Vernor Vinge is a mathematician who, in 1993 wrote an article where he predicted the appearance of a machine with a level of intelligence equal to that of a human being. This artificial intelligence could have, among other capabilities, a consciousness of its own. He called this phenomenon Singularity (Vinge 1993). Upon further investigation and going back in time, we can see that Vernor Vinge’s predictions are supported by Gordon Moore’s studies published in 1965, when the processing power exponential growth of computers was documented (Moore 1965). Up until today, Moore’s law has been verified, leading us to believe that in the coming decades, virtual reality simulations will be impossible to distinguish from reality itself. In a future technological context with these characteristics, tacit knowledge is likely to supplant explicit knowledge in all fields of research. On the other hand, as a symbolic and kinesthetic being that we are, the notion of reality itself may undergo major changes.

Envisioning future technological developments, we began the first experiments with real time rendering platforms that allowed us to explore the space interactively embracing the time as a 4th dimension, letting observers to choose and appreciate routes and pathways by themselves. Therefore, we might say that the main value of Mixed Reality technologies applied to our research project relates to the integration of digital elements in our perception of the real world. More than a simple visualization of data, the sensation of immersion is acquired through physical interaction with the surrounding elements and surrounding acoustics. In this way, it is intended to create instruments capable of providing knowledge and wisdom (knowledge with emotions) around the lost architectural and cultural heritage.

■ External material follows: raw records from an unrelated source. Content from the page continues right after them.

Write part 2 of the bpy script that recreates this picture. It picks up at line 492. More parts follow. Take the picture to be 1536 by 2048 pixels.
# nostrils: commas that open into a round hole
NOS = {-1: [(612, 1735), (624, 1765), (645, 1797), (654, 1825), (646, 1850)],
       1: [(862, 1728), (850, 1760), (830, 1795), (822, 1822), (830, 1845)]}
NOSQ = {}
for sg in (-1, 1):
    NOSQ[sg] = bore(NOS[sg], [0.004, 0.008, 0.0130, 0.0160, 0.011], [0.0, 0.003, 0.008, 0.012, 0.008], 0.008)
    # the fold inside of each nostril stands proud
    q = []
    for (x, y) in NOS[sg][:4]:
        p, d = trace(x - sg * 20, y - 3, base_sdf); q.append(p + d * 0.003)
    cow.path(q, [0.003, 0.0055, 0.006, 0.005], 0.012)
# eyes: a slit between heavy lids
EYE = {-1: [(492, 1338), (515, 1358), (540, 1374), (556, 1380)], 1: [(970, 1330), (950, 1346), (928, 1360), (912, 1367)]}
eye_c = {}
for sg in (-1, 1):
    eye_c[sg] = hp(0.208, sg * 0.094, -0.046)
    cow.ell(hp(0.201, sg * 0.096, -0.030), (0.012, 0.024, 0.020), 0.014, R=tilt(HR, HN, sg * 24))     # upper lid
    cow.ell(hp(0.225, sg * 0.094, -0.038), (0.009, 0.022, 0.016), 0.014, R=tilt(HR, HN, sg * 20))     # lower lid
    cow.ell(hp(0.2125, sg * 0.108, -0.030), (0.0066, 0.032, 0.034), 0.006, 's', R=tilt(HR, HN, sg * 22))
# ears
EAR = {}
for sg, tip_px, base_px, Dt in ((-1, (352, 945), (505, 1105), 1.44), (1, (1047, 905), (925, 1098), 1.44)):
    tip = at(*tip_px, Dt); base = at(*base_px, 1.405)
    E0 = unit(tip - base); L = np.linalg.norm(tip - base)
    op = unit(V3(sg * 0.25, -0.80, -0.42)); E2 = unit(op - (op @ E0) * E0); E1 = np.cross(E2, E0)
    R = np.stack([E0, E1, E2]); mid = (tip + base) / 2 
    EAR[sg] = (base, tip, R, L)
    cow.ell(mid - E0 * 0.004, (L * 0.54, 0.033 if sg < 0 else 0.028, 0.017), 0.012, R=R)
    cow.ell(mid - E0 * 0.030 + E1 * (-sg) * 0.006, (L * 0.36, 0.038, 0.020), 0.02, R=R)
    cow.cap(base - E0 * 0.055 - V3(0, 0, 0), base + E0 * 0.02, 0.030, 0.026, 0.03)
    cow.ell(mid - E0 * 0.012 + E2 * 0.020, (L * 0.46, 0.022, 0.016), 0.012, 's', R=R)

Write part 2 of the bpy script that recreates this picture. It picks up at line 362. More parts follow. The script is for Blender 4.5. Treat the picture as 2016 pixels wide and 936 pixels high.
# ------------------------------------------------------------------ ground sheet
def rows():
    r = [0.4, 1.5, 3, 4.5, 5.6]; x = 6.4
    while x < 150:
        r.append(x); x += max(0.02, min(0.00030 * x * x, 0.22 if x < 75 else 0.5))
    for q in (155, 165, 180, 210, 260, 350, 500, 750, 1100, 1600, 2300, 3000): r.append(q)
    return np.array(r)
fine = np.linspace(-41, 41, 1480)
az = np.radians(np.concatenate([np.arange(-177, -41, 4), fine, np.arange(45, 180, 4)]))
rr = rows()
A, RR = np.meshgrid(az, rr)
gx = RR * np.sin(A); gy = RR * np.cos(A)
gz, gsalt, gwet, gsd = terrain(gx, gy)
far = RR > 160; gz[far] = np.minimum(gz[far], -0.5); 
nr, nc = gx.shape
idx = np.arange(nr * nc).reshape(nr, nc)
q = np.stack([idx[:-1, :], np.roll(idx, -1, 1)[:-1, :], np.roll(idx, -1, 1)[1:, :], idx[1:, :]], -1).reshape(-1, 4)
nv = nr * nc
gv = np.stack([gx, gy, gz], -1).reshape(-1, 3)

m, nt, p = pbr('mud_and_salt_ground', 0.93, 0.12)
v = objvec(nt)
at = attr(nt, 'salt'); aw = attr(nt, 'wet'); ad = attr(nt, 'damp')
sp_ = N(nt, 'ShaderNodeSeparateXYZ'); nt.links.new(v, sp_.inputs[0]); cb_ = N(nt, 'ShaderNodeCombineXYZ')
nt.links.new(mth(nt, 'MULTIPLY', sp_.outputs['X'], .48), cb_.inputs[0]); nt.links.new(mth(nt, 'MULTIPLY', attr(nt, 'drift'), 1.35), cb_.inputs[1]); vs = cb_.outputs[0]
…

This research may still yield other results in the near future. Along with the recreation of immersive experiments of the most emblematic architectural and artistic aspects of the Monastery of Santa Cruz before 1834, in the field of architectural archeology, we may go back further in time to the original Romanesque church and cloister, which were replaced in the early 16th century by the current church and cloister.